春の褒章受章者が発表された。西三河では、社会奉仕活動に功績のあった人を顕彰する緑綬褒章に1人、業務精励者をたたえる黄綬褒章に6人、地方自治や福祉に尽くした人に贈られる藍綬褒章に5人の合わせて12人が選ばれた。
 受章者(西三河)は次のみなさん。
 ◇緑綬褒章
 【社会奉仕活動功績】鈴木光子(69)点訳奉仕者、西尾市寄住町
 ◇黄綬褒章
 【業務精励】打抜プレス業務・卓越技能=地引勝也(65)豊大工業非常勤顧問、豊田市大林町▽数値制御金属工作機械業務・卓越技能=杉浦悦夫(58)アイシン精機試作工場共通加工チーム係長、高浜市向山町▽電気鍍金業=竹内克弘(60)サーテックカリヤ社長・愛知県鍍金工業組合副理事長、刈谷市若松町▽友禅染業・卓越技能=中根健一(72)平健代表者、西尾市巨海町▽金属加工機械組立業務・卓越技能=名倉政男(58)豊田工機サービス部主査、幸田町坂崎▽農業=野澤正雄(79)農業・元安藤川排水土地改良区理事長、岡崎市中島町
 ◇藍綬褒章
 【地方自治功績】青山秋男(58)愛知県議会議員、岡崎市福岡町
 【産業振興功績】池渕浩介(68)トヨタ自動車副会長、豊田市寿町
 【社会福祉功績】伊藤幸男(76)元民生・児童委員、高浜市本郷町
 【発明改良の育成功績】大森徳郎(63)デンソー副社長、刈谷市南沖野町
 【調停委員功績】岡田久子(75)元調停委員、岡崎市宇頭町
土地改良区に尽力
黄綬褒章 野澤正雄さん(79)
 田園地帯が広がる岡崎市南部。矢作川の支流、安藤川はかつて、たびたび氾濫し、地域の稲作に被害が出た。

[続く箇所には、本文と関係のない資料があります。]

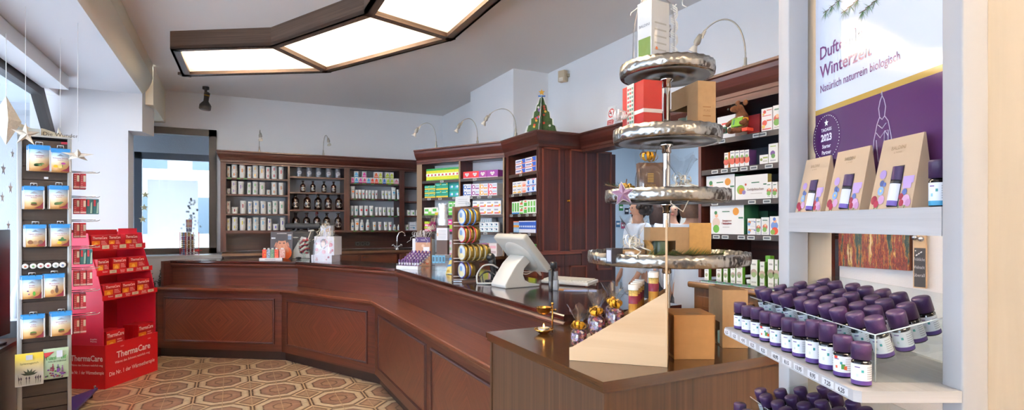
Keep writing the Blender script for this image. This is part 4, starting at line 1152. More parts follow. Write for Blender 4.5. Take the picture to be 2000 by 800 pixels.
gooseneck(cb(1007.5,265,.0,F2),cb(951.5,228.5,-.2,F2),'gooseneck spotlight on the tower cornice left of the paper tree',.20)
gooseneck(cb(1456,137,.0,FR),cb(1366,73,-.1,FR),'gooseneck spotlight above the teddy bear shelf unit',.17)
sp=at_Y(402,170,at_Y(402,170,6.0).length*0+6.3)
cs_=at_z(402,168,ZC);cs_=Vector((ray(402)[0]*5.6,ray(402)[1]*5.6,ZC))
cy_=6.95;cs_=at_z(402,169.5,ZC)
k_=(cs_-Vector((0,0,H)));yy=cs_.x*ST+cs_.y*CT;u_=yy/F
o=thing('ceiling_spotlight','small dark spotlight on a short stem under the ceiling near the far window','spotlight',cs_)
m=MB();m.lathe([(6*u_,0),(6*u_,-5*u_),(2.5*u_,-6*u_),(2.5*u_,-12*u_)],16,mat('#2f2a26',.4));m.build('mount',o)
m=MB();m.tf(T(0,0,-30*u_)@RY(.12));m.lathe([(3*u_,20*u_),(5.5*u_,18*u_),(4.6*u_,8*u_),(4.6*u_,2*u_),(10.5*u_,-6*u_),(10.5*u_,-14*u_),(8.5*u_,-15.5*u_),(0,-15*u_)],18,mat('#3a322b',.4));m.lathe([(5.2*u_,12*u_),(5.2*u_,14.5*u_),(4.5*u_,14.5*u_)],16,GOLD);m.build('head',o)
wf=Frame((3.125,5.30),-PI/2)
t0,Y0=wf.hit(1108);z0=wf.z(1108,161)
u_=Y0/F
o=thing('motion_sensor','small beige motion sensor high on the right hand wall','sensor',(wf.pt(t0,0,z0).x,wf.pt(t0,0,z0).y,z0),wf.rot)
m=MB();m.tf(T(0,-.05,0)@RZ(.35));m.rbox(-9*u_,7*u_,-.03,.03,0,22*u_,mat('#cdbb9c',.5),.006);m.rbox(-6*u_,3*u_,-.034,-.028,1*u_,8*u_,mat('#e6ded0',.3),.002);m.build('housing',o)
m=MB();m.box(-.004+4*u_,9*u_,-.03,-.0005,9*u_,15*u_,mat('#b7a88c',.5));m.build('bracket',o)
tt,YY=F2.hit(1058,.02);tp_=F2.pt(tt,.02,ZH+.001)
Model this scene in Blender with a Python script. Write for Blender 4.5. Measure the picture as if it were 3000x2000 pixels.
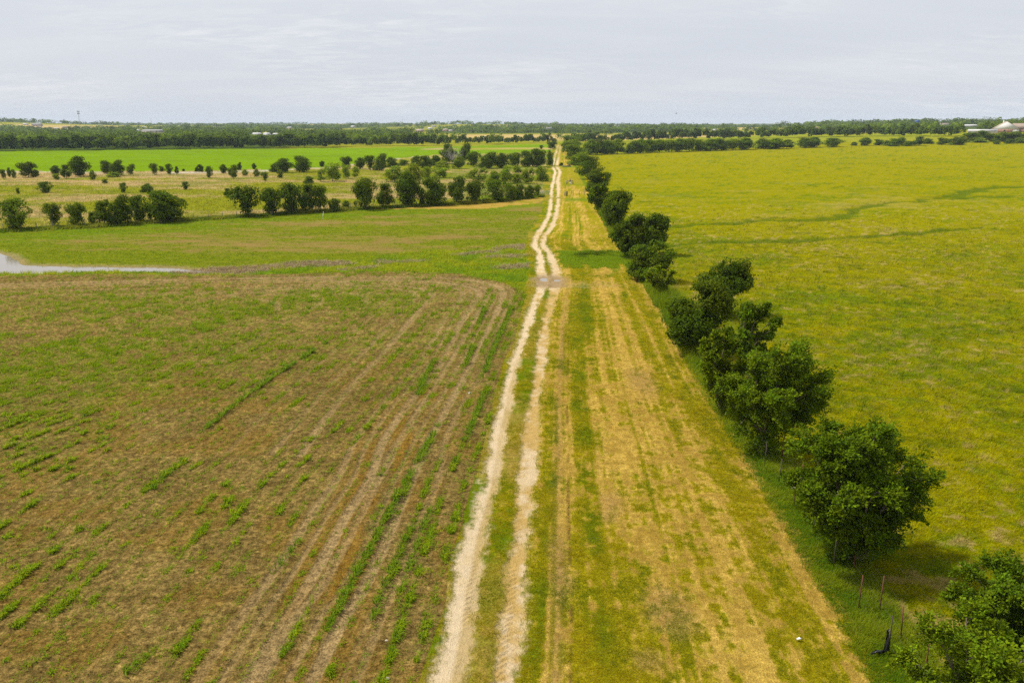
import bpy, math, random
import numpy as np
from mathutils import Vector

for o in list(bpy.data.objects):
    bpy.data.objects.remove(o, do_unlink=True)
scene = bpy.context.scene
COL = scene.collection

# ------------------------------------------------------------------ camera
CAM_H = 18.0
F = 28.0 / 36.0 * 3000.0
HORIZON = 362.0
PITCH = math.atan((1000.0 - HORIZON) / F)
CP, SP = math.cos(PITCH), math.sin(PITCH)
cd = bpy.data.cameras.new('camera')
cam = bpy.data.objects.new('camera', cd)
COL.objects.link(cam)
cam.location = (0, 0, CAM_H)
cam.rotation_euler = (math.pi / 2 - PITCH, 0, 0)
cd.lens = 28.0
cd.sensor_width = 36.0
cd.clip_start = 0.5
cd.clip_end = 30000.0
scene.camera = cam

# ------------------------------------------------------------------ world, sun, exposure
SUN_DIR = Vector((1.9, -0.55, -3.0)).normalized()
SUN_EL = math.asin(-SUN_DIR.z)
SUN_ROT = math.atan2(-SUN_DIR.x, -SUN_DIR.y)
world = bpy.data.worlds.new('World')
scene.world = world
world.use_nodes = True
wn, wl = world.node_tree.nodes, world.node_tree.links
wn.clear()
out = wn.new('ShaderNodeOutputWorld')
bg = wn.new('ShaderNodeBackground')
bg.inputs['Strength'].default_value = 0.1
sky = wn.new('ShaderNodeTexSky')
sky.sky_type = 'NISHITA'
sky.sun_disc = False
sky.sun_elevation = SUN_EL
sky.sun_rotation = SUN_ROT
sky.air_density = 1.0
sky.dust_density = 2.0
tc = wn.new('ShaderNodeTexCoord')
sep = wn.new('ShaderNodeSeparateXYZ')
wl.new(tc.outputs['Generated'], sep.inputs[0])
zadd = wn.new('ShaderNodeMath'); zadd.operation = 'MAXIMUM'; zadd.inputs[1].default_value = 0.0
wl.new(sep.outputs['Z'], zadd.inputs[0])
zad2 = wn.new('ShaderNodeMath'); zad2.operation = 'ADD'; zad2.inputs[1].default_value = 0.13
wl.new(zadd.outputs[0], zad2.inputs[0])
dx = wn.new('ShaderNodeMath'); dx.operation = 'DIVIDE'
dy = wn.new('ShaderNodeMath'); dy.operation = 'DIVIDE'
wl.new(sep.outputs['X'], dx.inputs[0]); wl.new(zad2.outputs[0], dx.inputs[1])
wl.new(sep.outputs['Y'], dy.inputs[0]); wl.new(zad2.outputs[0], dy.inputs[1])
cmb = wn.new('ShaderNodeCombineXYZ')
wl.new(dx.outputs[0], cmb.inputs['X']); wl.new(dy.outputs[0], cmb.inputs['Y'])


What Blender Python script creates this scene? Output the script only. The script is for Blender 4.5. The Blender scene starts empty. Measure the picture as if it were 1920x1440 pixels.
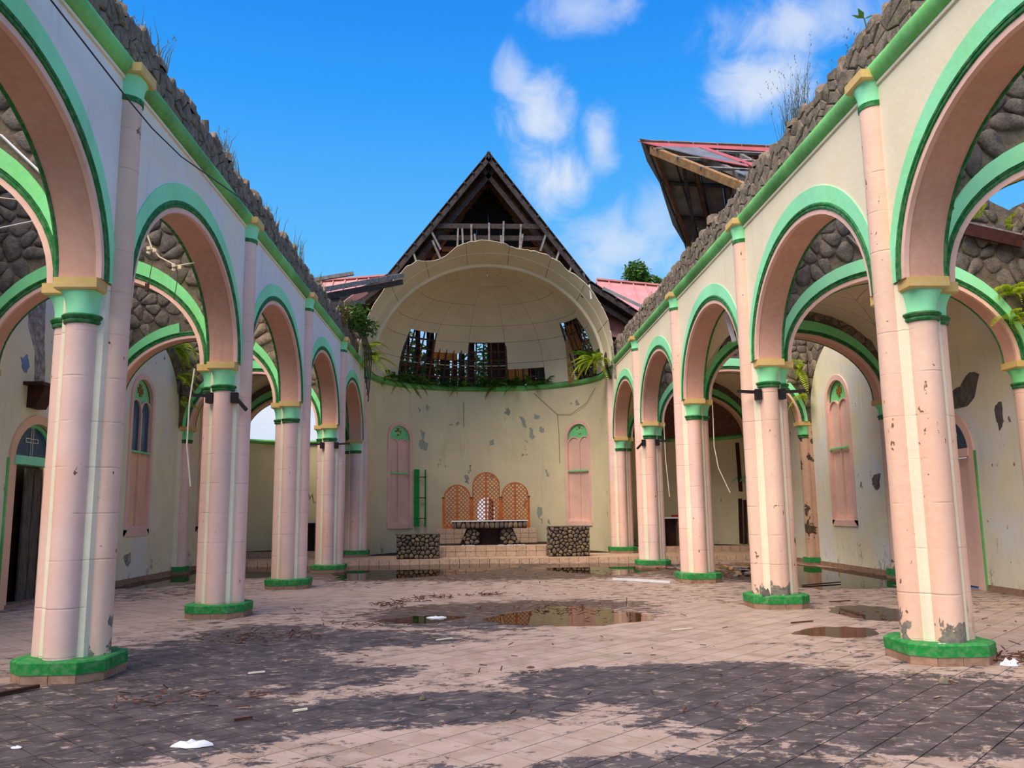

 このため地元の農業関係者で昭和27(1952)年、安藤川排水土地改良区を設立。約1,000ヘクタールの農地を対象に排水路を整備し、62年には念願の合歓木ポンプ場が完成した。
 野澤さんは当初から土地改良区にかかわり、平成10年から、今年3月に占部土地改良区、西尾市の高落用水土地改良区に吸収合併して解散するまで理事長を務めた。
 「合歓木ポンプ場は最大、毎秒12トンの排水能力があります。以前は年に2、3回は安藤川の水があふれ、田植えが終わったばかりの稲が冠水しました」と振り返る。
 10人兄弟の4男。終戦直後から農業一筋に稲と麦を栽培してきた。
 「当時は見渡すかぎり水田地帯で、夏は稲作、冬は麦を作ってきました。ところが、消費の低迷などで米は値下がりし、農業経営は厳しくなりました。これまでのように個人では難しく、大規模経営の時代になりました」
 長年続けた農業だが、60年ごろに田んぼを人に預けて“退職”した。
 「土地改良区では、みなさんが喜んでもらえるようにと力を尽くした。今は、ほ場の整備などで若い人たちが安心して農業に従事できる環境が整うことが願いです」と話している。